# TASK INPUTS start

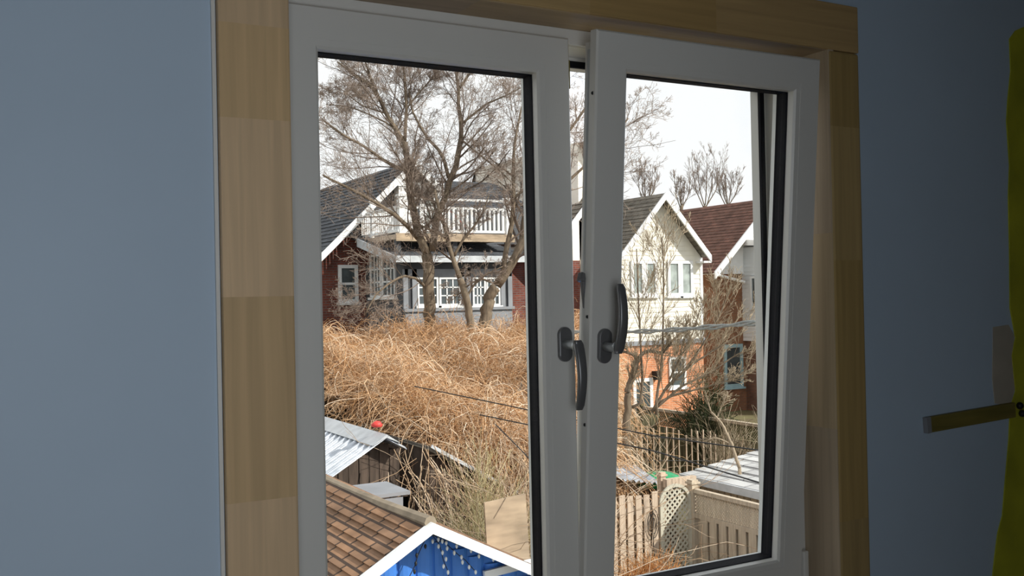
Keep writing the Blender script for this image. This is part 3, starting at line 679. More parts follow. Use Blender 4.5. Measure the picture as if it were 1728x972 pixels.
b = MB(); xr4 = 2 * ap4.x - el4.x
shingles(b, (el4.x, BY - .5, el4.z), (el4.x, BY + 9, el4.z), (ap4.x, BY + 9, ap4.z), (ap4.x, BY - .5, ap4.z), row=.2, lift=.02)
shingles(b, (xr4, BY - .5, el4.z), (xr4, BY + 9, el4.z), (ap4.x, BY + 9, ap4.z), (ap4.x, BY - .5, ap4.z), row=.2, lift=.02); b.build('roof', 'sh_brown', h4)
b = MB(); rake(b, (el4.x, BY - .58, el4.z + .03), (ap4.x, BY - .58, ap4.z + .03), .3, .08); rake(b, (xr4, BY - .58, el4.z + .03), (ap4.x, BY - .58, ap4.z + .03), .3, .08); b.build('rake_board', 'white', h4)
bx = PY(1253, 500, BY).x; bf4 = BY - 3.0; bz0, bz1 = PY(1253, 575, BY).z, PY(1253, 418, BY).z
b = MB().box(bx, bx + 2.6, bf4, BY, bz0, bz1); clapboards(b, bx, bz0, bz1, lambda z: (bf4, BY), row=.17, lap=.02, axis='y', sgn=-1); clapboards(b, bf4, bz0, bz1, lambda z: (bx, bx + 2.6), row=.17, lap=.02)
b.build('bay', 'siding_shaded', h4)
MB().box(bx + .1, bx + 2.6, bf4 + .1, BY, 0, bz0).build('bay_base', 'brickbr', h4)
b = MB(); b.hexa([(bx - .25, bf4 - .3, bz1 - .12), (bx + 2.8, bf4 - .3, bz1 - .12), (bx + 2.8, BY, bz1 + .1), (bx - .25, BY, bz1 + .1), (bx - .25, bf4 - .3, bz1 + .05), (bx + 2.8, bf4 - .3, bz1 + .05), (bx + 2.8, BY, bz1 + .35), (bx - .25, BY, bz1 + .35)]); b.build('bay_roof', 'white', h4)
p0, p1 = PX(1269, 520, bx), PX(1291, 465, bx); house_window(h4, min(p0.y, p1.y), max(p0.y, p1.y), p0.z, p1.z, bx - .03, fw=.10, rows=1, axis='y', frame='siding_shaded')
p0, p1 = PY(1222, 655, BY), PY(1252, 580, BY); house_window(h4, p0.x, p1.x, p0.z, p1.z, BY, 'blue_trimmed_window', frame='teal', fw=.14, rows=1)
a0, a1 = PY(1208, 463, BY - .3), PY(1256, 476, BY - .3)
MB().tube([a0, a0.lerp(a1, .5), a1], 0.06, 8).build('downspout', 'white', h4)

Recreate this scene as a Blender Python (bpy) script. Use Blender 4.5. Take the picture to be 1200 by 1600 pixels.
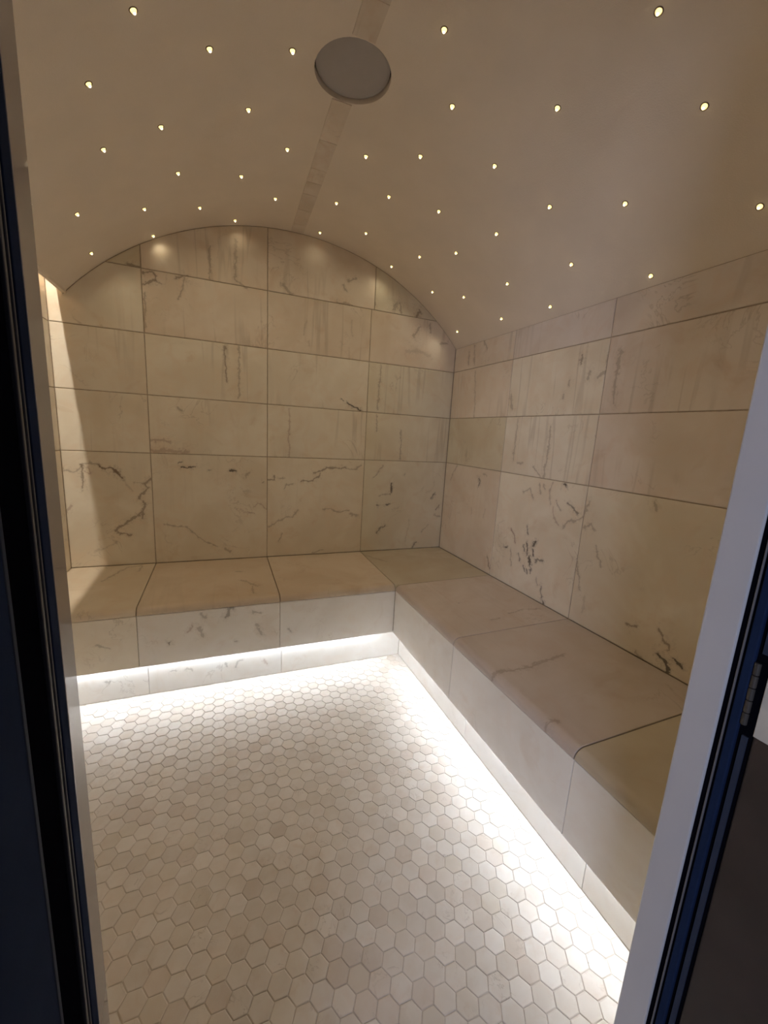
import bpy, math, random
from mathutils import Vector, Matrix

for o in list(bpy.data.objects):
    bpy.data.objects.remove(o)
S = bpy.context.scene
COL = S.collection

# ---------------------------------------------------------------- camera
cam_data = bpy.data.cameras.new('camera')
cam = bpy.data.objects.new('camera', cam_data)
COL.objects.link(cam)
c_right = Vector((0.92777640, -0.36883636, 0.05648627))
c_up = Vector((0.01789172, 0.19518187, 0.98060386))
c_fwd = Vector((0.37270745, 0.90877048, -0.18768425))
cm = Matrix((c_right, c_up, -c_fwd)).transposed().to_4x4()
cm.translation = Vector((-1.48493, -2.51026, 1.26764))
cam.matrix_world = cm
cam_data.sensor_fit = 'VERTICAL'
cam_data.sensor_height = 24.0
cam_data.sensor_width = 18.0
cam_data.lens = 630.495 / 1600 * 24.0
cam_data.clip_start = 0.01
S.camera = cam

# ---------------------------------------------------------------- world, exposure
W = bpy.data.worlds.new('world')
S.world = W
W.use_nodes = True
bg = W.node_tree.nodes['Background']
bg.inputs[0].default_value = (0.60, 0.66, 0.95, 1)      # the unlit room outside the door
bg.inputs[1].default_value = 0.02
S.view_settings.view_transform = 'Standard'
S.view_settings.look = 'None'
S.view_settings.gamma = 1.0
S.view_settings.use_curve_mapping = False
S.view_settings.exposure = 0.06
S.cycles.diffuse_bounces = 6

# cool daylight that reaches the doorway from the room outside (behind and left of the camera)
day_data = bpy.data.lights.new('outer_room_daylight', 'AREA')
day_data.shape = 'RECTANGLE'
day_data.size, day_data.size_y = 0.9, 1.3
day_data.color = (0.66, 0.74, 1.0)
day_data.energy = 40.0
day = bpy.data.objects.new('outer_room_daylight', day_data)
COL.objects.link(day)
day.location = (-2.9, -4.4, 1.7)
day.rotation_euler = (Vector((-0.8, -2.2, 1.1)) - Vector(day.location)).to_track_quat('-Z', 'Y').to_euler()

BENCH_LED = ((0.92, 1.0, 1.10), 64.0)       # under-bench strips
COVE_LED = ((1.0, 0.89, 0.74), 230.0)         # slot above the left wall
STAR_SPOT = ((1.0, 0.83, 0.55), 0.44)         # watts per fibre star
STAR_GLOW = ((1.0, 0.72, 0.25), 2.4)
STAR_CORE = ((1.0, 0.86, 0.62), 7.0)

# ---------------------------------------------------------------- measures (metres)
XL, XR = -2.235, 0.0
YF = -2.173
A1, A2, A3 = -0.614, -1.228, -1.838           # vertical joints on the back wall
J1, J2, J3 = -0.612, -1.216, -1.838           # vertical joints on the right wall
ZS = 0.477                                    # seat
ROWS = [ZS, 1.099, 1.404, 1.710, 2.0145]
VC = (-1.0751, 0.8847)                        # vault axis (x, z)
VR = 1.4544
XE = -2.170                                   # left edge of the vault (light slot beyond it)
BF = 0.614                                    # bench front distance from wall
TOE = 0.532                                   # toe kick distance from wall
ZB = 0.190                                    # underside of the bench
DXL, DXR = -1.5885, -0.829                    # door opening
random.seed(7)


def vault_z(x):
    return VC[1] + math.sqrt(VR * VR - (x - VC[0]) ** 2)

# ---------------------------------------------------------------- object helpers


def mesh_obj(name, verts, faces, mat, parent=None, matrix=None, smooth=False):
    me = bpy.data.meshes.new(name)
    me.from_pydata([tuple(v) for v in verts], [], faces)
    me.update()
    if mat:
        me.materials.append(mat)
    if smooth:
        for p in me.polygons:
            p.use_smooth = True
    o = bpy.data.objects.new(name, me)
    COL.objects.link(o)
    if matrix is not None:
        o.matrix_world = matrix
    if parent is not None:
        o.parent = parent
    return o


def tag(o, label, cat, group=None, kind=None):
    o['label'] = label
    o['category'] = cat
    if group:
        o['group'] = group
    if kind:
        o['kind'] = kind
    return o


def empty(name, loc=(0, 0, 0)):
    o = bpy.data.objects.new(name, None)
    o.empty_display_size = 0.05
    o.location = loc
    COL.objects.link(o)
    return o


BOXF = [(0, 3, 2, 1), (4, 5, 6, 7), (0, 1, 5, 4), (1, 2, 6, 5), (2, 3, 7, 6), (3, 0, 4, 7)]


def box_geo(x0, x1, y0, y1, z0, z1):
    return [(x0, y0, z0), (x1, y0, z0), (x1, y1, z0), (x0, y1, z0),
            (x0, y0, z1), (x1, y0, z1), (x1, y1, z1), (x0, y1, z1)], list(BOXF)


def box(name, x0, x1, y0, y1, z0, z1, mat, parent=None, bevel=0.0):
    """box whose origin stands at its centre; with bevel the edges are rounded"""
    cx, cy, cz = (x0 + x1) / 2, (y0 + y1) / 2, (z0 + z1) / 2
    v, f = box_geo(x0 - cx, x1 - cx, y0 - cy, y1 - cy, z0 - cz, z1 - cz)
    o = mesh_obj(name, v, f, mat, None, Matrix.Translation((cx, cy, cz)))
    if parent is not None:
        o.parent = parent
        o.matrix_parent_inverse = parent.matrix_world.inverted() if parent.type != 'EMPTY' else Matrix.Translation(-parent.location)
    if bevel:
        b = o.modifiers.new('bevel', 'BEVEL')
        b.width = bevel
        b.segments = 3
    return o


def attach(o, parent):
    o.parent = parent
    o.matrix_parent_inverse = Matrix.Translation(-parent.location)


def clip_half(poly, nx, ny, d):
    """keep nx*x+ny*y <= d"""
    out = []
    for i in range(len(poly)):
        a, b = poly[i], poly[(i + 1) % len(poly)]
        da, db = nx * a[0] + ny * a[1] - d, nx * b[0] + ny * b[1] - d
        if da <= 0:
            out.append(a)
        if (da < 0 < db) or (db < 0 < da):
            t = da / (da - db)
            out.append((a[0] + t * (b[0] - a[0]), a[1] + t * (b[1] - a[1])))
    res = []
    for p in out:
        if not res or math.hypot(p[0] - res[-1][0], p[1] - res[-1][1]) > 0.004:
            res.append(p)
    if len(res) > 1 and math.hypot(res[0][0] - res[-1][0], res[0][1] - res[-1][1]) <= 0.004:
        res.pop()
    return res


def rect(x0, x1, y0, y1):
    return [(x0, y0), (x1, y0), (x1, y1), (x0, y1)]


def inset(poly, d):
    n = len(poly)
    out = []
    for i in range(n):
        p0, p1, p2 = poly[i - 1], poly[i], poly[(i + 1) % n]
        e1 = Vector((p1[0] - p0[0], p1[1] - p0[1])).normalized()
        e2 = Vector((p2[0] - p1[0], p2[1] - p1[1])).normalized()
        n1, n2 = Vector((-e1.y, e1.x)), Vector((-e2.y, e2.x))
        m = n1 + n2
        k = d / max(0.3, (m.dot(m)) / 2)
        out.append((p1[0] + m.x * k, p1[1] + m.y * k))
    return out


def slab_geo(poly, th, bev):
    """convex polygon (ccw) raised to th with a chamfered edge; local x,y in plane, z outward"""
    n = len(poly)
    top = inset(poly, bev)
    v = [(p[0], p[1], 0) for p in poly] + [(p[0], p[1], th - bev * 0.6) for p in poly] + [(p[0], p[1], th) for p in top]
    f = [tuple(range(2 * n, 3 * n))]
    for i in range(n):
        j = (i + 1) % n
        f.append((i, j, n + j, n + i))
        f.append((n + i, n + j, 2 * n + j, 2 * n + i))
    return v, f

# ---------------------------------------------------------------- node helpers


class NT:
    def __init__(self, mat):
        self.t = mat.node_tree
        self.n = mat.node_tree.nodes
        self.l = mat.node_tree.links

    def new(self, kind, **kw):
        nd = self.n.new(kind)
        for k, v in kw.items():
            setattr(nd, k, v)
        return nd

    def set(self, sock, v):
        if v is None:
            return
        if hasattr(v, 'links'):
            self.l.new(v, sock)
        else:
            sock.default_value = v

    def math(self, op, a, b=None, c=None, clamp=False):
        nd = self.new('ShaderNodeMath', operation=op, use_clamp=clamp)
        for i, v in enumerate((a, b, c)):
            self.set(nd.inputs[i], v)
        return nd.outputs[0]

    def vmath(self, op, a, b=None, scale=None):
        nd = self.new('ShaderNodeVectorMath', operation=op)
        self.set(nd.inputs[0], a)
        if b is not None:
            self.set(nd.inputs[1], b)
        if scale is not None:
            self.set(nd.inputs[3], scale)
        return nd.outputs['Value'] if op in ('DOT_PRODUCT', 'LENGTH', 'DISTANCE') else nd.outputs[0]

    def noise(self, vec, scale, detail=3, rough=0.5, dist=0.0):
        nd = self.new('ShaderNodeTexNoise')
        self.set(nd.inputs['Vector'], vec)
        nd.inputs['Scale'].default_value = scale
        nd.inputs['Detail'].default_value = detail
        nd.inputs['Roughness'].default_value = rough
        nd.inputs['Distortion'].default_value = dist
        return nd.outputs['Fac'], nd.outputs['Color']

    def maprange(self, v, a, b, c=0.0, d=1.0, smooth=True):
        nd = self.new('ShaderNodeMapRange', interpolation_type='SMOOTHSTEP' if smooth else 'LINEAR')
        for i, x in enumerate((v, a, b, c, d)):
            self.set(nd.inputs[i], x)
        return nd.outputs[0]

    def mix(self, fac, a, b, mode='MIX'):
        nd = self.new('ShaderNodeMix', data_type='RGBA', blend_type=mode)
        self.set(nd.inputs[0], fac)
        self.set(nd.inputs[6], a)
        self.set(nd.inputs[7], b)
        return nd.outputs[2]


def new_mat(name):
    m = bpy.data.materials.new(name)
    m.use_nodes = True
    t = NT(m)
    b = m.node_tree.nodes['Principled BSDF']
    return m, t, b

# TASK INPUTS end

(YOUR TASK) In the listing above, find the line with "Recreate this scene" and the line with "COL = S.collection". Set down both and every line between them, minus the pictures.

(RESULT)
Recreate this scene as a Blender Python (bpy) script. Use Blender 4.5. Take the picture to be 1200 by 1600 pixels.
import bpy, math, random
from mathutils import Vector, Matrix

for o in list(bpy.data.objects):
    bpy.data.objects.remove(o)
S = bpy.context.scene
COL = S.collection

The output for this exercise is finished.